Performing the Assessment
Data warehouse assessment is most effectively performed using a systematic and proven process. Figure 2 illustrates this process and the value derived from it. The following steps provide an overview of the process by which a proto-typical data warehouse assessment is executed using the multiple-perspectives method. The usual team size is three-to-four senior data warehousing analysts who collectively have expertise in all of the identified areas of assessment.
Figure 2: The Data Warehouse Assessment Process
Initial Parallel Investigation
Identify and prioritize executive and management reporting and analysis needs, priorities, constraints and expectations. As discussed, these are typically not well documented, if known at all. At minimum, known and documented business requirements will need to be validated. A series of structured interviews with primary stakeholders works well, followed by a group session to validate, synthesize and prioritize findings.
In parallel with the review of management needs to support the business assessment, an initial review of documents and identification of potential issues can be performed for each of the remaining perspectives. While findings are ultimately interdependent, and particularly dependent on business needs, this initial investigation is an essential data gathering step, and early comparison against benchmarks and best practices is informative. A discussion of the benchmarks is beyond the scope of this article. (Best practices and benchmarks could easily demand an entirely separate series of articles.) Good references for best practices are available in TDWI publications and other literature. Suffice it to state that you should investigate, identify, and have at hand a set of benchmarks against which your own projects and practices will be assessed.
Initial Outputs:
List of prioritized business information needs
Understanding of the information, technology, organization, methodology and project management context.

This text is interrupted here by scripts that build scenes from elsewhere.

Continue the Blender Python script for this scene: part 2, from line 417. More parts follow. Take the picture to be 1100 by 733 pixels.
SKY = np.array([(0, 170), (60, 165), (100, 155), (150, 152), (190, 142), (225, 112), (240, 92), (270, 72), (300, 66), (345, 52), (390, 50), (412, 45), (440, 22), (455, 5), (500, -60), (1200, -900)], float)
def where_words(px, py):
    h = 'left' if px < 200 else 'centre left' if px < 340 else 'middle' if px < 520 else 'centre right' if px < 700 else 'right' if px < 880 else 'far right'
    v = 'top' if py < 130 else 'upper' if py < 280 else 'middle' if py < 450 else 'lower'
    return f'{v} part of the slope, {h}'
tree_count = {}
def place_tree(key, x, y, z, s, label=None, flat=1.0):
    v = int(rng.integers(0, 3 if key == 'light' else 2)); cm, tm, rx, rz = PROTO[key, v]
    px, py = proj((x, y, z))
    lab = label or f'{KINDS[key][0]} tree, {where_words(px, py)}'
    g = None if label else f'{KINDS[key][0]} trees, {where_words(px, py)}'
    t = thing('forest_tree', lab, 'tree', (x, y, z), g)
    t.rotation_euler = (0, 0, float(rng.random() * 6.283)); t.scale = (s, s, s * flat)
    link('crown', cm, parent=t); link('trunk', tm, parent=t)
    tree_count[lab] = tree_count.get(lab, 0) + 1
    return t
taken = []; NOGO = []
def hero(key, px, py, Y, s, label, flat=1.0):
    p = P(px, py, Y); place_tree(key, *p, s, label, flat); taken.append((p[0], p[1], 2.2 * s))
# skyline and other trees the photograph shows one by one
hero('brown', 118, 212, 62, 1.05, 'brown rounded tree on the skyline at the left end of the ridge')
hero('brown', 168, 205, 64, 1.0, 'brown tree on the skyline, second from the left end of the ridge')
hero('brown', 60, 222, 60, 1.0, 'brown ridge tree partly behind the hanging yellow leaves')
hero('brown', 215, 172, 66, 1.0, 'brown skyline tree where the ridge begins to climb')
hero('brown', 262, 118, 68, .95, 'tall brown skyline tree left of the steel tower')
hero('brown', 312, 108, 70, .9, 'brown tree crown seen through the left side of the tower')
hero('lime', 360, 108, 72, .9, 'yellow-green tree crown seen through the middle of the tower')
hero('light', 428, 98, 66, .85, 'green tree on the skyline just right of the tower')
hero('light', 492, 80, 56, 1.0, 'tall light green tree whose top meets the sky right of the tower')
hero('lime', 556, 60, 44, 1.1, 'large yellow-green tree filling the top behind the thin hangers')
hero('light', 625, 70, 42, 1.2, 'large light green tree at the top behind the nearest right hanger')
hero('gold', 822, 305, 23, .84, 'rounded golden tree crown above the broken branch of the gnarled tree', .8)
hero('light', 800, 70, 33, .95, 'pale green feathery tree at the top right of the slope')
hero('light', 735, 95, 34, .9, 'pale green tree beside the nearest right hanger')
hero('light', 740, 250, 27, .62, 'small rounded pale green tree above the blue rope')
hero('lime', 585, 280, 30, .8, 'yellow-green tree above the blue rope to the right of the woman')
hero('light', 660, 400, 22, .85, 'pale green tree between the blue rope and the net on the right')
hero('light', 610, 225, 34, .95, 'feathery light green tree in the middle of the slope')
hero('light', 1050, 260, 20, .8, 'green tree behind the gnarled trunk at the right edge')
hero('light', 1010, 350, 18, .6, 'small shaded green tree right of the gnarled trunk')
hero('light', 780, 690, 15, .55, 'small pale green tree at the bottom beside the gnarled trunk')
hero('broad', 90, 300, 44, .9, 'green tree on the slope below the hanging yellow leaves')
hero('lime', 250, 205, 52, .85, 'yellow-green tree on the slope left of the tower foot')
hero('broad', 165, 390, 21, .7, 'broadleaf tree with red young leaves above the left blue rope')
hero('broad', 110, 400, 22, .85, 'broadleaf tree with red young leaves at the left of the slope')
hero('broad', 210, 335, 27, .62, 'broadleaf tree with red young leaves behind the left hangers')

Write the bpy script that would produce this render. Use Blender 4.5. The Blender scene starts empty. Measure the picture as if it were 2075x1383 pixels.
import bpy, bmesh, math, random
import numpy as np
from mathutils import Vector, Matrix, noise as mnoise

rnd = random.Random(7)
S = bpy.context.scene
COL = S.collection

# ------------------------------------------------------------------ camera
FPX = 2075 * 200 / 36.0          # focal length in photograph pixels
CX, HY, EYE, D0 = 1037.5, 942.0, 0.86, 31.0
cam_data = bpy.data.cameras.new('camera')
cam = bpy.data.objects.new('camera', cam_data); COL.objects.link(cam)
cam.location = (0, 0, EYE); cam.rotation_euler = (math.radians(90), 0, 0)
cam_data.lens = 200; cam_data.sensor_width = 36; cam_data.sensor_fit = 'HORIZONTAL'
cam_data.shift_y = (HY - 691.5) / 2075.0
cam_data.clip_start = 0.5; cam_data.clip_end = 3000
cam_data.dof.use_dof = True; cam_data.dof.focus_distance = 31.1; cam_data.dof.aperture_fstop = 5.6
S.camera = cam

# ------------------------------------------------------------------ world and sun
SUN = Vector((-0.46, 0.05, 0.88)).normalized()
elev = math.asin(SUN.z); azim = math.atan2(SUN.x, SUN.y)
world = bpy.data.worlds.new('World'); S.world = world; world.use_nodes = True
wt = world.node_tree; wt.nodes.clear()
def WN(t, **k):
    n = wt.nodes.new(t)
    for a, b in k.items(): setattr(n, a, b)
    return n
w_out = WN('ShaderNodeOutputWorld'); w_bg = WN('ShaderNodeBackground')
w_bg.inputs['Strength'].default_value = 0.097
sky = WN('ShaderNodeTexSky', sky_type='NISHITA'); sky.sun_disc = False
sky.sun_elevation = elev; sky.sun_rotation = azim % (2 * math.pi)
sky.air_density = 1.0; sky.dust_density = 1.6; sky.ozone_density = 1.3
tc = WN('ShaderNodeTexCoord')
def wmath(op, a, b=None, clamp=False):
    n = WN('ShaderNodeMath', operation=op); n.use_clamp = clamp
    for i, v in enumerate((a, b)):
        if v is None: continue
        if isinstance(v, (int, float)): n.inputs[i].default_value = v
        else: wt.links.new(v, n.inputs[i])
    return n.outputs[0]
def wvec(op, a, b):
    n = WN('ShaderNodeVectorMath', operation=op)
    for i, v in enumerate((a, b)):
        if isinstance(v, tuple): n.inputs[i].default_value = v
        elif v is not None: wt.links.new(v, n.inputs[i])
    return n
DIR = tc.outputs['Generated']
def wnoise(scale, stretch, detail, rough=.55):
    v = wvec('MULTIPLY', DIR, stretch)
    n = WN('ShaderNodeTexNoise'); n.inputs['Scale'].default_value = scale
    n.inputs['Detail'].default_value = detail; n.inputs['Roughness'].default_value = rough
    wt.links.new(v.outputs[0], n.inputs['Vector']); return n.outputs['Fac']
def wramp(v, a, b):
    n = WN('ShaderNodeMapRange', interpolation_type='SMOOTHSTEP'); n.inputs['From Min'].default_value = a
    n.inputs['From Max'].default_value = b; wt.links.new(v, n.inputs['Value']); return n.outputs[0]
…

Initial identification of key problems in each area.
List of what data is available is available in the current DW and any limitations on its completeness, accessibility, data quality.
Gap Analysis
Map the prioritized business information needs against the current warehouse in terms of data availability. This establishes a view of key gaps from the perspective of business need.
Map prioritized business information needs against identified architectural (and possibly organizational) problems. This is a mapping of information needs to architectural issues that inhibit meeting the business needs, and whose resolution would significantly improve delivery of required business information and analysis capabilities. This mapping provides a sense of which architectural issues have the greatest adverse impact on the business and are most urgent to address.
Methodology and project management gaps, and some of the organizational considerations, may not readily map to specific business priorities. These are more global in nature, and issues in this area are likely to have broad impact across all business needs and priorities. Issues from these perspectives are better suited to qualitative, rather than quantitative, analysis of impact.
Identify Solution Sets
Identify an initial list of potential solutions to addressing warehousing problems and correspondingly impacted business needs. This activity involves a subjective analysis of problem affinity analysis based on the earlier mapping. Evaluation of affinity leads to parsing of logically distinct solutions.
Refine and consolidate the set of logical, prioritized solutions based on
Contributions to addressing prioritized business needs.
Contributions to addressing highest impact architectural problems.
Logical groupings of functionality based on architectural feasibility and technical cohesion.
Organizational capability to implement.
High level estimates of time and cost.
Package and Present Recommendations
This involves:
Compilation and final documentation of analysis.
Presentation of findings.
Validation of recommendations with management.
Decisions on which solution set(s) to pursue.